Judith Li '23
Hi there! My name is Judith Li. I am a junior double majoring in sociology and economics, minoring in sustainability. This spring and summer I did research with Professor Di on the relationship between religion and science in tech companies. There have been numerous studies on how religion and science coexist in academic communities, but we want to learn about whether and how religion influences tech workers’ perception of ethics, which is still a blank for now. The research also expands the study field from America-only to America and China. We compare how tech workers in China and the US interpret ethics under different milieux, including religious, cultural and business environments.
I was so excited about this research because this is my first cross-national study with my professor. I was raised in one of the study fields. It feels that fate brings me to this research, giving me another look into the city that raised me and an opportunity to learn about the region that educates me.

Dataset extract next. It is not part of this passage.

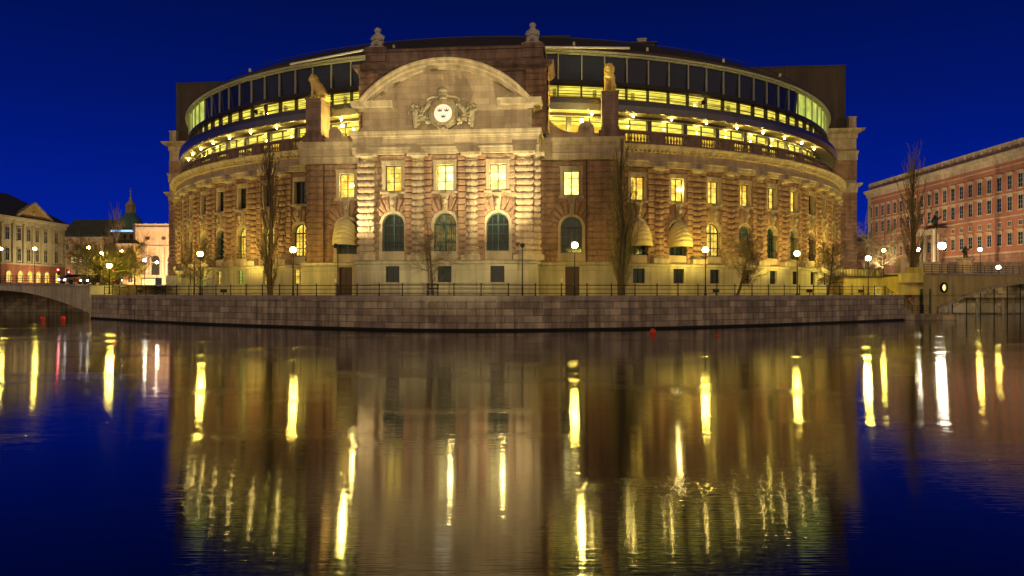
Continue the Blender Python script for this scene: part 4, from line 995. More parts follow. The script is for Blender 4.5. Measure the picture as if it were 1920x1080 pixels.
tree("street_tree", *wpos(1620, 170), 5.7, 16, 27, "bare tree between the parliament and the brick palace", "bare trees on the far right", trunk=.2, crown_w=1.3)
# tree guard
x, y = tpos(812, -2.4); g = MB()
for a in (-.45, .45):
    for b in (-.45, .45): g.tube((a, b, 0), (a, b, 1.1), .04, n=5)
for z in (.35, .7, 1.05):
    for a in (-.45, .45): g.tube((-.45, a, z), (.45, a, z), .03, n=5); g.tube((a, -.45, z), (a, .45, z), .03, n=5)
o = g.obj("tree_guard", M["iron"], loc=(x, y, QZ)); tag(o, "low black iron guard round the small tree in front of the pavilion", "tree guard")
# buoys
for px, yy, r_, lb in ((80, 597, .28, "red buoy under the left bridge, the further left one"), (118, 597, .30, "red buoy under the left bridge, next to the quay corner"), (1224, 623, .27, "orange buoy floating before the quay wall below the first awnings"), (1345, 628, .14, "small orange float right of the larger orange buoy")):
    d = EYE*F/(yy+2-HY); x = (px-960)/F*d; r = empty("buoy", (x, d, 0), 0, lb, "buoy", "red buoys"); g = MB(); g.ball((0, 0, r_*.5), r_, 14); g.obj("float", M["red"], r, smooth=True); g = MB(); g.tube((0, 0, r_*1.4), (0, 0, r_*1.75), .04, n=6); g.obj("eyelet", M["iron"], r)

# ================= right side: terrace, stair, bridge =================
TX = 49.0
tw = empty("stair_terrace", (0, 0, 0), 0, "stone terrace with stairs down to a landing beside the right bridge", "terrace")
g = MB(); g.box(49.2, 54.0, 93.2, 100, -1, 5.5); g.box(44, 49.2, 97.0, 100, 3.0, 5.5); g.box(49.2, 52.2, 92.6, 93.2, 4.7, 5.9); g.obj("terrace_wall", M["bridge"], tw)
g = MB(); g.box(47.0, 55.5, 90.9, 93.2, -1, .75); g.obj("landing", M["quay"], tw)
g = MB(); n = 15
for k in range(n): g.box(46.6+.24*k*.9, 46.6+.24*(k+1)*.9, 91.4, 93.4, -.5, 3.1-(k+1)*2.35/n)
g.poly_extrude([(46.3, 91.15, 3.25), (46.3, 91.15, -.5), (50.2, 91.15, -.5), (50.2, 91.15, .8)], (0, .28, 0))
g.obj("stairs", M["cope"], tw)
g = MB()
for z in (.45, .75, 1.05): g.tube((46.4, 91.1, 3.15+z), (49.9, 91.1, .8+z), .03, n=5); g.tube((49.9, 91.1, .75+z), (52.0, 91.1, .75+z), .03, n=5)
for k in range(8): t = k/7; g.tube((46.4+3.5*t, 91.1, 3.15-2.35*t), (46.4+3.5*t, 91.1, 4.2-2.35*t), .03, n=5)
for k in range(1, 4): g.tube((49.9+k*.7, 91.1, .75), (49.9+k*.7, 91.1, 1.8), .03, n=5)
g.obj("handrail", M["iron"], tw)
g = MB(); g.box(52.0, 53.4, 93.05, 93.19, .76, 3.9); o = g.obj("door", M["teal"], tw); g = MB(); g.box(52.15, 52.25, 93.0, 93.05, 2.0, 2.3); g.obj("handle", M["mull"], o)
g = MB(); pts = [(.38*math.cos(R(20*k)), 0, .38*math.sin(R(20*k))) for k in range(19)]; g.path(pts, .09, 8); o = g.obj("life_ring", M["white"], loc=(50.9, 92.95, 2.55), smooth=True); tag(o, "red and white life ring hung on the wall by the stairs", "life ring")
g = MB()
for k in (1, 5, 10, 14): g.path(pts[k:k+3], .1, 8)
g.obj("red_band", M["red"], o)
g = MB(); g.box(43, 49.0, 96.6, 96.75, 5.5, 6.5); fn = g.obj("terrace_fence", M["mould"]); tag(fn, "pale slatted fence above the terrace left of the stairs", "fence")
g = MB()
for k in range(31): g.box(43+k*.2, 43.05+k*.2, 96.5, 96.6, 5.5, 6.5)
for z in (5.45, 6.5): g.box(42.9, 49.1, 96.45, 96.8, z, z+.1)
g.obj("slats", M["iron"], fn)
g = MB(); g.box(-1.1, 1.1, -.9, .9, 0, 1.1); g.box(-1.2, 1.2, -1, 1, 1.1, 1.25); o = g.obj("planter", M["bridge"], loc=(54.0, 97.2, 5.5)); tag(o, "square stone planter block behind the stair terrace by the poplar", "planter")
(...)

Conducting interviews is an interesting and engaging part for me. I am always nervous before the interviews begin. It is the same nervousness that you will begin a new journey. Yes, for me, listening to my interviewees’ stories is like a journey. They tell me their life experiences which shape their perceptions of ethics. They share their worries and hopes for the past and the future. They open a world that I may never have a chance to get into, a tech world that is so close to but also too far from me.
Additionally, I have a better understanding of contextualization through these interviews. Although I have learned in sociology that we should study and understand our objects through their contexts, I realize that contextualization is not just a matter of capturing a cross-section of the contemporary time they live in. Sometimes we may also need to extend the timeline and see how history shapes a community with common memory. My Chinese interviewees' perception of tech ethics is influenced by what they have experienced and observed over the past 30 to 40 years. While their stories are personal, their experiences are also patterned. As sociologists, we need to travel back half a century to understand how individuals construct their perceptions and beliefs.
Every person that makes up society is unique in their own ways but they also share some common points with the community in other ways. No one in society is entirely alone; no one is entirely ordinary. The more I learn about sociology, the more I realize that society is consecutive and humans are complex. Sometimes we need to go beyond our limit of cognition and the limit of time and space to understand a contemporary phenomenon.